* [TASK INSTRUCTIONS]:
Reproduce the listing exactly, with no pictures in your copy.

* [DATA]:
════════════════

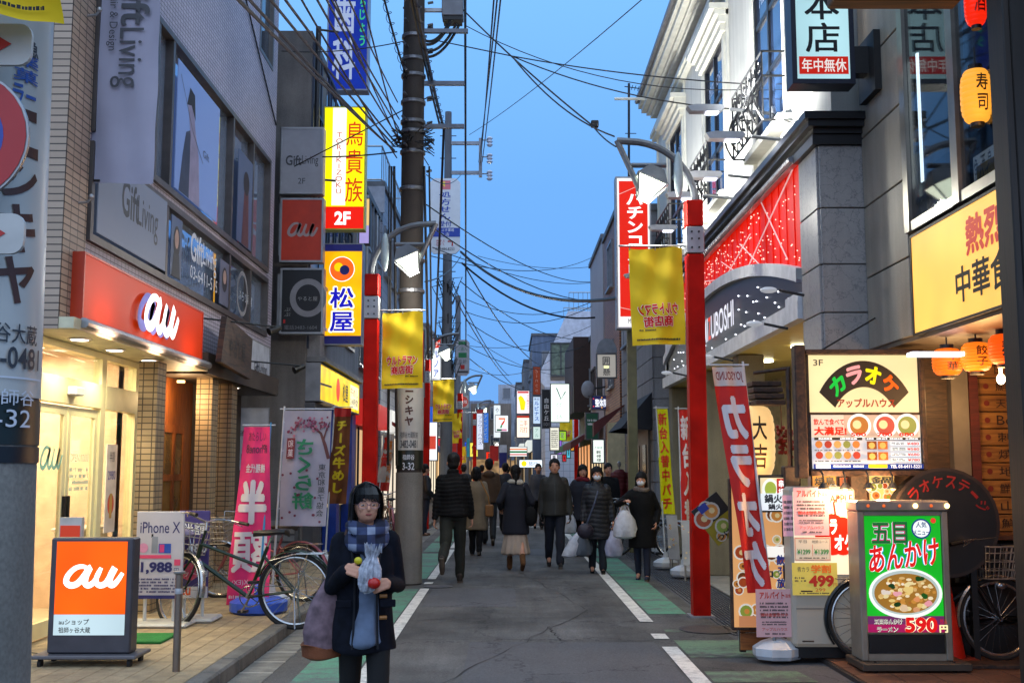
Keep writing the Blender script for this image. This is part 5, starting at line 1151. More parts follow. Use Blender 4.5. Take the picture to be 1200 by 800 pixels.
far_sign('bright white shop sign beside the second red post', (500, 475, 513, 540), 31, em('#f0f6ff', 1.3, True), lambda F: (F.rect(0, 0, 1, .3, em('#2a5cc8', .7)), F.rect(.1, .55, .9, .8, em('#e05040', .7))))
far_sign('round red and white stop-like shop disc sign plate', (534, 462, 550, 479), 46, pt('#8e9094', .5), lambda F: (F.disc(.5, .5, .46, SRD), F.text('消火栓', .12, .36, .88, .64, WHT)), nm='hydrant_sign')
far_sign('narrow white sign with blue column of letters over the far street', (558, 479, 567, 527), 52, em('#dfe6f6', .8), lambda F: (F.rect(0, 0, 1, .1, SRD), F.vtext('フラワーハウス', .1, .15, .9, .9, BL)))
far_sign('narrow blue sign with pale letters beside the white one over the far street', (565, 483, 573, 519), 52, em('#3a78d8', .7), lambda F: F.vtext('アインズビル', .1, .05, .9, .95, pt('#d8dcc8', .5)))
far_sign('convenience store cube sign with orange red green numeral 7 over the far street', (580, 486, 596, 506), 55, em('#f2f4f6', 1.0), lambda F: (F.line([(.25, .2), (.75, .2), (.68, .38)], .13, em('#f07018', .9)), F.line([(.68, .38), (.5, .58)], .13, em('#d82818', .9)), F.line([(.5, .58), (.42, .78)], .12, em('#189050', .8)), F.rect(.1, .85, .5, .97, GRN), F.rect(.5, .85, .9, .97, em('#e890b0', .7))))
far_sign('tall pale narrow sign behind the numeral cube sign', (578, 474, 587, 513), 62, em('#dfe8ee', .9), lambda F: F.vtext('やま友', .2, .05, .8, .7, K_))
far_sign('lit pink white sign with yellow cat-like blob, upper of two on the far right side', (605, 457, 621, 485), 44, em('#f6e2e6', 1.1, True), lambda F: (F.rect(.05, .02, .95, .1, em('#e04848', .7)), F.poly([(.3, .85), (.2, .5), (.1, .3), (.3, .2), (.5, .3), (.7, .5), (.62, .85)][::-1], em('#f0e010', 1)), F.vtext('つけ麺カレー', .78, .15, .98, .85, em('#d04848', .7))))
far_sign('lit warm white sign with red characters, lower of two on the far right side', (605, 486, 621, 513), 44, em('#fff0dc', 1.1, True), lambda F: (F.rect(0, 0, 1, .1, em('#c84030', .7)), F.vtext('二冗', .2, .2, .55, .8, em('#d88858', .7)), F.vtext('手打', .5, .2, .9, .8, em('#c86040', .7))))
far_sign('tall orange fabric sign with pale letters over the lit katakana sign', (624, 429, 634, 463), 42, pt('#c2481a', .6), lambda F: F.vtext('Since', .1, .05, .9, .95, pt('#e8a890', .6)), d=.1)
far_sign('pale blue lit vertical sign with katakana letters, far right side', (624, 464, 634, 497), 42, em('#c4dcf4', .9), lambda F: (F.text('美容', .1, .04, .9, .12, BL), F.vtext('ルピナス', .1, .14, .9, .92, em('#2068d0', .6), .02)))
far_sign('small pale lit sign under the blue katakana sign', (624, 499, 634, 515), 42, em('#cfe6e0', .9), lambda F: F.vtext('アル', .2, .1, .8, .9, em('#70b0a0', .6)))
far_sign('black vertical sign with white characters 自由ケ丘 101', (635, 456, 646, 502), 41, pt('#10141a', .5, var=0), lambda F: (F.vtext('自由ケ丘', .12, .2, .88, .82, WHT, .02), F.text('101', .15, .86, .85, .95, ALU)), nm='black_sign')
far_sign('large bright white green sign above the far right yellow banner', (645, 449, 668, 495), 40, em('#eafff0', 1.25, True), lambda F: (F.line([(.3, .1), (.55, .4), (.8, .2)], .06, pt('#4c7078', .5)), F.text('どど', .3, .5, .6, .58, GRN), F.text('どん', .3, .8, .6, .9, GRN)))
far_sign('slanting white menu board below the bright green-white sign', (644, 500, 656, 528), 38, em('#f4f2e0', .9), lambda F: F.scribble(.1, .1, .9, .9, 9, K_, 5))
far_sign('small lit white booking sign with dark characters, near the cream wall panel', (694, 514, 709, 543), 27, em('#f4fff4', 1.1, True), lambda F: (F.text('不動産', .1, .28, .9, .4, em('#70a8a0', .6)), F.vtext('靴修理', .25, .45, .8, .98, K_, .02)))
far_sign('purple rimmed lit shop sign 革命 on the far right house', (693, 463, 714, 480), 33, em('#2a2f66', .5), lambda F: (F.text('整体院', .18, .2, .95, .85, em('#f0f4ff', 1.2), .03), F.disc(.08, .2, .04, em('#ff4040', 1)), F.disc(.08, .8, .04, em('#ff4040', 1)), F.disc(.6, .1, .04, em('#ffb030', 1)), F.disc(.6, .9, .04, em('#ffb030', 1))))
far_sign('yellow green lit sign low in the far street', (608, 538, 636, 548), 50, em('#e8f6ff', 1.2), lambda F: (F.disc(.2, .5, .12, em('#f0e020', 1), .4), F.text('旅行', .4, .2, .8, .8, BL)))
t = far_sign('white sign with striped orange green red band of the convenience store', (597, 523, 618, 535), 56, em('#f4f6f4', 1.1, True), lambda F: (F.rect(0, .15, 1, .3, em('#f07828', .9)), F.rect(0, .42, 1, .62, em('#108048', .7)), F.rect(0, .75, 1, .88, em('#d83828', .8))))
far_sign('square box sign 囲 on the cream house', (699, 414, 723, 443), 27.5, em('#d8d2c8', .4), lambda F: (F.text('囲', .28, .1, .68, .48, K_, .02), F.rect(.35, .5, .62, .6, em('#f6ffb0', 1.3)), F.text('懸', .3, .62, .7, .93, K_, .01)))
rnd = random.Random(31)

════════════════

* [WRITTEN ANSWER]:
Keep writing the Blender script for this image. This is part 5, starting at line 1151. More parts follow. Use Blender 4.5. Take the picture to be 1200 by 800 pixels.
far_sign('bright white shop sign beside the second red post', (500, 475, 513, 540), 31, em('#f0f6ff', 1.3, True), lambda F: (F.rect(0, 0, 1, .3, em('#2a5cc8', .7)), F.rect(.1, .55, .9, .8, em('#e05040', .7))))
far_sign('round red and white stop-like shop disc sign plate', (534, 462, 550, 479), 46, pt('#8e9094', .5), lambda F: (F.disc(.5, .5, .46, SRD), F.text('消火栓', .12, .36, .88, .64, WHT)), nm='hydrant_sign')
far_sign('narrow white sign with blue column of letters over the far street', (558, 479, 567, 527), 52, em('#dfe6f6', .8), lambda F: (F.rect(0, 0, 1, .1, SRD), F.vtext('フラワーハウス', .1, .15, .9, .9, BL)))
far_sign('narrow blue sign with pale letters beside the white one over the far street', (565, 483, 573, 519), 52, em('#3a78d8', .7), lambda F: F.vtext('アインズビル', .1, .05, .9, .95, pt('#d8dcc8', .5)))
far_sign('convenience store cube sign with orange red green numeral 7 over the far street', (580, 486, 596, 506), 55, em('#f2f4f6', 1.0), lambda F: (F.line([(.25, .2), (.75, .2), (.68, .38)], .13, em('#f07018', .9)), F.line([(.68, .38), (.5, .58)], .13, em('#d82818', .9)), F.line([(.5, .58), (.42, .78)], .12, em('#189050', .8)), F.rect(.1, .85, .5, .97, GRN), F.rect(.5, .85, .9, .97, em('#e890b0', .7))))
far_sign('tall pale narrow sign behind the numeral cube sign', (578, 474, 587, 513), 62, em('#dfe8ee', .9), lambda F: F.vtext('やま友', .2, .05, .8, .7, K_))
far_sign('lit pink white sign with yellow cat-like blob, upper of two on the far right side', (605, 457, 621, 485), 44, em('#f6e2e6', 1.1, True), lambda F: (F.rect(.05, .02, .95, .1, em('#e04848', .7)), F.poly([(.3, .85), (.2, .5), (.1, .3), (.3, .2), (.5, .3), (.7, .5), (.62, .85)][::-1], em('#f0e010', 1)), F.vtext('つけ麺カレー', .78, .15, .98, .85, em('#d04848', .7))))
far_sign('lit warm white sign with red characters, lower of two on the far right side', (605, 486, 621, 513), 44, em('#fff0dc', 1.1, True), lambda F: (F.rect(0, 0, 1, .1, em('#c84030', .7)), F.vtext('二冗', .2, .2, .55, .8, em('#d88858', .7)), F.vtext('手打', .5, .2, .9, .8, em('#c86040', .7))))
far_sign('tall orange fabric sign with pale letters over the lit katakana sign', (624, 429, 634, 463), 42, pt('#c2481a', .6), lambda F: F.vtext('Since', .1, .05, .9, .95, pt('#e8a890', .6)), d=.1)
far_sign('pale blue lit vertical sign with katakana letters, far right side', (624, 464, 634, 497), 42, em('#c4dcf4', .9), lambda F: (F.text('美容', .1, .04, .9, .12, BL), F.vtext('ルピナス', .1, .14, .9, .92, em('#2068d0', .6), .02)))
far_sign('small pale lit sign under the blue katakana sign', (624, 499, 634, 515), 42, em('#cfe6e0', .9), lambda F: F.vtext('アル', .2, .1, .8, .9, em('#70b0a0', .6)))
far_sign('black vertical sign with white characters 自由ケ丘 101', (635, 456, 646, 502), 41, pt('#10141a', .5, var=0), lambda F: (F.vtext('自由ケ丘', .12, .2, .88, .82, WHT, .02), F.text('101', .15, .86, .85, .95, ALU)), nm='black_sign')
far_sign('large bright white green sign above the far right yellow banner', (645, 449, 668, 495), 40, em('#eafff0', 1.25, True), lambda F: (F.line([(.3, .1), (.55, .4), (.8, .2)], .06, pt('#4c7078', .5)), F.text('どど', .3, .5, .6, .58, GRN), F.text('どん', .3, .8, .6, .9, GRN)))
far_sign('slanting white menu board below the bright green-white sign', (644, 500, 656, 528), 38, em('#f4f2e0', .9), lambda F: F.scribble(.1, .1, .9, .9, 9, K_, 5))
far_sign('small lit white booking sign with dark characters, near the cream wall panel', (694, 514, 709, 543), 27, em('#f4fff4', 1.1, True), lambda F: (F.text('不動産', .1, .28, .9, .4, em('#70a8a0', .6)), F.vtext('靴修理', .25, .45, .8, .98, K_, .02)))
far_sign('purple rimmed lit shop sign 革命 on the far right house', (693, 463, 714, 480), 33, em('#2a2f66', .5), lambda F: (F.text('整体院', .18, .2, .95, .85, em('#f0f4ff', 1.2), .03), F.disc(.08, .2, .04, em('#ff4040', 1)), F.disc(.08, .8, .04, em('#ff4040', 1)), F.disc(.6, .1, .04, em('#ffb030', 1)), F.disc(.6, .9, .04, em('#ffb030', 1))))
far_sign('yellow green lit sign low in the far street', (608, 538, 636, 548), 50, em('#e8f6ff', 1.2), lambda F: (F.disc(.2, .5, .12, em('#f0e020', 1), .4), F.text('旅行', .4, .2, .8, .8, BL)))
t = far_sign('white sign with striped orange green red band of the convenience store', (597, 523, 618, 535), 56, em('#f4f6f4', 1.1, True), lambda F: (F.rect(0, .15, 1, .3, em('#f07828', .9)), F.rect(0, .42, 1, .62, em('#108048', .7)), F.rect(0, .75, 1, .88, em('#d83828', .8))))
far_sign('square box sign 囲 on the cream house', (699, 414, 723, 443), 27.5, em('#d8d2c8', .4), lambda F: (F.text('囲', .28, .1, .68, .48, K_, .02), F.rect(.35, .5, .62, .6, em('#f6ffb0', 1.3)), F.text('懸', .3, .62, .7, .93, K_, .01)))
rnd = random.Random(31)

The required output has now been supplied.